Tell them that Missouri could save up to 30 percent of its energy costs just by creating more efficient buildings. But don’t come across as some Greenpeace-crazed, granola-munching hippie: they don’t want to hear about slowing climate change. Focus instead on eliminating the need to build another power plant. They still remember what a touchy subject that is. And even those who think climate change is some librul hoax know it’s a good idea to use less foreign oil.

Stress that the beauty of this legislation is that it is not an example of government poking its nose into people’s business. Instead, it’s a bill that simply allows citizens to do good for their state and their country even as they solve their own problems. PACE would let people do for themselves, at no cost to the state in these recessionary times. Think of it as deregulating consumers.
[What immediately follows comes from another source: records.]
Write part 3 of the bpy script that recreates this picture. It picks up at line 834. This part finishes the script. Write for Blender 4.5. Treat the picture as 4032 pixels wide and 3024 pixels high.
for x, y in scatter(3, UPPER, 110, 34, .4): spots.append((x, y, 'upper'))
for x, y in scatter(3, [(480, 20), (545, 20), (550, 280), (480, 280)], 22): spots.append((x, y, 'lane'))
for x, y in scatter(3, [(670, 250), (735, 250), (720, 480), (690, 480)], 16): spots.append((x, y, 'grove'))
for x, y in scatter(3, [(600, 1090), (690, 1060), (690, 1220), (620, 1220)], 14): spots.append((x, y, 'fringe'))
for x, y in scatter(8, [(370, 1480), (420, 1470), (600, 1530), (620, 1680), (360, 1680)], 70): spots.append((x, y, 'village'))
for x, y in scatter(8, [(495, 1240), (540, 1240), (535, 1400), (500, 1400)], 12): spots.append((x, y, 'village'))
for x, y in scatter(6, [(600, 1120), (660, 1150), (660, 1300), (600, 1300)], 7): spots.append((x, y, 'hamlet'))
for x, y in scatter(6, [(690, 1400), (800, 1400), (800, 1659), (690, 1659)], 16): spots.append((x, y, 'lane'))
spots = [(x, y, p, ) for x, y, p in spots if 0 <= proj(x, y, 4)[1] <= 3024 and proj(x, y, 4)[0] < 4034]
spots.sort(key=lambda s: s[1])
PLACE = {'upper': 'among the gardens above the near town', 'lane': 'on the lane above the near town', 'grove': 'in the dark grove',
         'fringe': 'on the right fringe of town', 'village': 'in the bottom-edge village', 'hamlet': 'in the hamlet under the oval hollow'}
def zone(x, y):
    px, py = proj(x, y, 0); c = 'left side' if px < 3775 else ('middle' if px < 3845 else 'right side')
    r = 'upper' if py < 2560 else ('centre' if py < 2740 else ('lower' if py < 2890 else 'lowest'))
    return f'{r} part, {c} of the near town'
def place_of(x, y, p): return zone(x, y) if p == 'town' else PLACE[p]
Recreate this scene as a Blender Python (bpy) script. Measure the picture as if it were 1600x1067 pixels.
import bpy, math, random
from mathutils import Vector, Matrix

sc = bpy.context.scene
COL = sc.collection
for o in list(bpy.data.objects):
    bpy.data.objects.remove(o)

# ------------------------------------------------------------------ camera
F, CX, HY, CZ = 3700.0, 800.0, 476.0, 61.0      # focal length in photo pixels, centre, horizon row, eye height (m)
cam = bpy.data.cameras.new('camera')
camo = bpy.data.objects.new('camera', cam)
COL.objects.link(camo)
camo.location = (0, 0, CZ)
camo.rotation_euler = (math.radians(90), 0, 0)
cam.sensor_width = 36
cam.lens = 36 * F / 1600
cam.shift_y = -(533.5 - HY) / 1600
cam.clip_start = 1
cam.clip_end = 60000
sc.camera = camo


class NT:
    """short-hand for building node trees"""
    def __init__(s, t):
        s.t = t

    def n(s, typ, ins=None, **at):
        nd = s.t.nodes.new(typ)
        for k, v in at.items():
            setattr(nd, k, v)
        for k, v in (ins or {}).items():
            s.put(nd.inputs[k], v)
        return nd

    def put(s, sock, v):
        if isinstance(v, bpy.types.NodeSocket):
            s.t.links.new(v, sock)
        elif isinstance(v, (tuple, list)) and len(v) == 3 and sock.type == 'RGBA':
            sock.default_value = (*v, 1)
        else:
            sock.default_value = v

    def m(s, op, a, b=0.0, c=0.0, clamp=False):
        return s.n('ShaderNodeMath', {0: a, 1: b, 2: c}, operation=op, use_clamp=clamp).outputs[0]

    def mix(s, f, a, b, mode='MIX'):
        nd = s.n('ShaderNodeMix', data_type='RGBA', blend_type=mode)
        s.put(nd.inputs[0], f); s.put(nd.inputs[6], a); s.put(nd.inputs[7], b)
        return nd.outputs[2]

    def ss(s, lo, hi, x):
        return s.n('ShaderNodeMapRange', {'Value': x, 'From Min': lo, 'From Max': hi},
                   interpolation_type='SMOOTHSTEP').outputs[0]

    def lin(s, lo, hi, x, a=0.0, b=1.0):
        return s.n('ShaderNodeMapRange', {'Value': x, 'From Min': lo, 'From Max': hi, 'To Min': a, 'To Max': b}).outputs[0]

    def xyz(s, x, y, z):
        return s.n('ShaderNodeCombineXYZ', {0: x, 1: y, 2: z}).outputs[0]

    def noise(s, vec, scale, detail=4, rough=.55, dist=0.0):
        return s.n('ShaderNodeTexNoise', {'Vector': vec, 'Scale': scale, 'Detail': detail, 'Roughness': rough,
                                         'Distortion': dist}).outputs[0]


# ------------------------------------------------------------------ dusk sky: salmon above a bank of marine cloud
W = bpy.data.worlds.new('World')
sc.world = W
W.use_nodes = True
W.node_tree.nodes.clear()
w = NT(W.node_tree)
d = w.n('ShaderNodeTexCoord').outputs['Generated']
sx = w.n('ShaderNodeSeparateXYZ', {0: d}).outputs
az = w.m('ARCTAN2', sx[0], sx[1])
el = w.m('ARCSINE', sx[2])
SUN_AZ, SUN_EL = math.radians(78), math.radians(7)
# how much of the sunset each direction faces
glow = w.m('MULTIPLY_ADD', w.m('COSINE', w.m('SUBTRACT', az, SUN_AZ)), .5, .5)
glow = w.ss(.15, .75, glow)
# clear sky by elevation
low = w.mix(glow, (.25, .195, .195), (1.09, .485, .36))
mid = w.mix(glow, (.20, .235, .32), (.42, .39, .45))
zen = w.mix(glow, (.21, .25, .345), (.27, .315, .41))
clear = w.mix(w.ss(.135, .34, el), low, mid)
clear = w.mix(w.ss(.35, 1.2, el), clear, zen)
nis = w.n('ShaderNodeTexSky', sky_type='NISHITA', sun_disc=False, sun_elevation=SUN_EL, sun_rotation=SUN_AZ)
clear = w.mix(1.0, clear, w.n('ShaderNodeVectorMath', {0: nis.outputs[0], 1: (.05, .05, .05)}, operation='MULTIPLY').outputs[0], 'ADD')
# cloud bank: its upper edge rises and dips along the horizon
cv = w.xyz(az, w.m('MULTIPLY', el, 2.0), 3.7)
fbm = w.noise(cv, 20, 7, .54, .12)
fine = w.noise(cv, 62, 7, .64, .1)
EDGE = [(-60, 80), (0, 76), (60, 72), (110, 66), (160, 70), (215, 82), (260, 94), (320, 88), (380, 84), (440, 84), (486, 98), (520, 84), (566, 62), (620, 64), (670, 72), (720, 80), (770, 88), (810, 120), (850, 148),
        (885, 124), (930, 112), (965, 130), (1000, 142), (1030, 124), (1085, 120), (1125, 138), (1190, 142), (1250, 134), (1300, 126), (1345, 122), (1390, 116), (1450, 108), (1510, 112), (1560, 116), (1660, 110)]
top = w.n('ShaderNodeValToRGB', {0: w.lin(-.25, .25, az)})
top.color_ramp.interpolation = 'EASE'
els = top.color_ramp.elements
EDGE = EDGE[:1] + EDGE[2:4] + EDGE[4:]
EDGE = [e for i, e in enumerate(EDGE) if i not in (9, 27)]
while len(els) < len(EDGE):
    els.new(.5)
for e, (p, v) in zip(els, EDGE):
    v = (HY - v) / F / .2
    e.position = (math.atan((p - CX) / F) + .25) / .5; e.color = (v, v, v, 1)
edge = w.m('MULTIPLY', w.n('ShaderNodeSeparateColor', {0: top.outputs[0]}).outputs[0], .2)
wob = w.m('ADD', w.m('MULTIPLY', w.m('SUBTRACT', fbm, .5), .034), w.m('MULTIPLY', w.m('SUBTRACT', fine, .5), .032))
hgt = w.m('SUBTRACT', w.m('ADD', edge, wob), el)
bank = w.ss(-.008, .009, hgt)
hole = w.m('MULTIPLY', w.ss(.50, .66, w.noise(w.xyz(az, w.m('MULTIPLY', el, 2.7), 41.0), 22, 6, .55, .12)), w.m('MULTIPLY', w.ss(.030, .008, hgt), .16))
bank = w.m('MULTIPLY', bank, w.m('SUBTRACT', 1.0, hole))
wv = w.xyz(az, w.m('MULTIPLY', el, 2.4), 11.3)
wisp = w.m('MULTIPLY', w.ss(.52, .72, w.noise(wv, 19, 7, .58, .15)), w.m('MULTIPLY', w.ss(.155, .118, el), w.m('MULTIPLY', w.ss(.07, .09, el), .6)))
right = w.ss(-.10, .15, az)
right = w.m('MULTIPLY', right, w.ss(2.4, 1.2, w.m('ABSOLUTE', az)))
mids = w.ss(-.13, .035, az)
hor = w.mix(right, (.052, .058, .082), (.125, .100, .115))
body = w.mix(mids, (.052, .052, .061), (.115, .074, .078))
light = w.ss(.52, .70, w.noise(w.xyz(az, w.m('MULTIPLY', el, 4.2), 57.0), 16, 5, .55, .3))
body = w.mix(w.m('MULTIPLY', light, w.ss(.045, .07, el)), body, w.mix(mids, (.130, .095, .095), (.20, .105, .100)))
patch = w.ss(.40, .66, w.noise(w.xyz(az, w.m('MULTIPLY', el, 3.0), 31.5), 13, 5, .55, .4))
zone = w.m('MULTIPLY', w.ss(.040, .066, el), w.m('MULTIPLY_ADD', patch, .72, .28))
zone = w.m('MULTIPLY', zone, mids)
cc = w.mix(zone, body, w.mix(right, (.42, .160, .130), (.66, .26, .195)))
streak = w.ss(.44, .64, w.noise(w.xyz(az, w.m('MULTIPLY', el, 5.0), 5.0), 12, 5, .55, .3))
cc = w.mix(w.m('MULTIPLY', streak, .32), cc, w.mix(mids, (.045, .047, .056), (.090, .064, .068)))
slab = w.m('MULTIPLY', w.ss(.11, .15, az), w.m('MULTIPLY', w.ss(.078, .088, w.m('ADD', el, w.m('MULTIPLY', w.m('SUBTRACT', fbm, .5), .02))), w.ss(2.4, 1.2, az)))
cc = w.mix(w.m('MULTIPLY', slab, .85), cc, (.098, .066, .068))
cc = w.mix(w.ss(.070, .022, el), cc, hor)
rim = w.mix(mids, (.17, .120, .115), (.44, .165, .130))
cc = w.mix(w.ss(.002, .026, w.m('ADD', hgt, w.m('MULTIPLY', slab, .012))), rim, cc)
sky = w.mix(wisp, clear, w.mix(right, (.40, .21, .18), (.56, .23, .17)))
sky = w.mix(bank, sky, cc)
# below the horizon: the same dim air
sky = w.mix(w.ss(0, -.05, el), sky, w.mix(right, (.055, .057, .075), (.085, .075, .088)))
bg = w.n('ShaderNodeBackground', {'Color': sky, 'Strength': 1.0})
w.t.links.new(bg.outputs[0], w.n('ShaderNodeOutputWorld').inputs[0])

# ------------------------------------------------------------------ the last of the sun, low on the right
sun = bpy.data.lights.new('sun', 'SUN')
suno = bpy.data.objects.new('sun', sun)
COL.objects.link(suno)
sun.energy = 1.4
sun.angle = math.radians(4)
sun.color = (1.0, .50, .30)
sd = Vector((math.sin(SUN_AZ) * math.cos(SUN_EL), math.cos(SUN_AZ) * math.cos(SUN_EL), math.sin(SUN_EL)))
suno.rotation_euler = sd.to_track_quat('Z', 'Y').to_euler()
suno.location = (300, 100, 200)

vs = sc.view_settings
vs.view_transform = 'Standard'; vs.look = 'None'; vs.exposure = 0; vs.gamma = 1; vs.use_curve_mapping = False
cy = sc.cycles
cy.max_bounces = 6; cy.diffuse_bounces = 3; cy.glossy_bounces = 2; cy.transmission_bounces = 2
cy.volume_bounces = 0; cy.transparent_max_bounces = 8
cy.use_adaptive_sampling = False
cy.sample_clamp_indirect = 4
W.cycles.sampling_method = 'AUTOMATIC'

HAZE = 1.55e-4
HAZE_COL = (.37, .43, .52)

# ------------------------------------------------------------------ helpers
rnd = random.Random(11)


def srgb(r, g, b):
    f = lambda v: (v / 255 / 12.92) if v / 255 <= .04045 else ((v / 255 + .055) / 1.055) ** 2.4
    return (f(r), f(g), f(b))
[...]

Right now, the leadership is overlooking a chance to gain bragging rights for years to come as the party that created thousands of jobs without spending a cent, merely by offering citizens a chance to do the right thing.

We’re not alone in pushing this project. Members of MAAEP (MO Assn. of Accredited Energy Professionals) have spent several days in the Jeff lobbying legislators. And last week MAAEP members Byron DeLear and Tom Appelbaum went to K.C. to quietly promote it to bankers and other business stakeholders. Here’s hoping DeLear and Appelbaum convinced some of those people to call legislators.

It’s worth the trouble to contact Richard and Tilley. Remember Jim Trout’s success story. But even if we don’t get it passed this spring, we’ll lay the groundwork to get off to a roaring start next January. So make those calls. I’ll be phoning Richard’s office and Tilley’s office later in the week, and I better not hear that I’m the only one. Don’t make me call y’all individually. … Okay, okay, that’s an empty threat. I don’t have phone numbers. But you get the idea.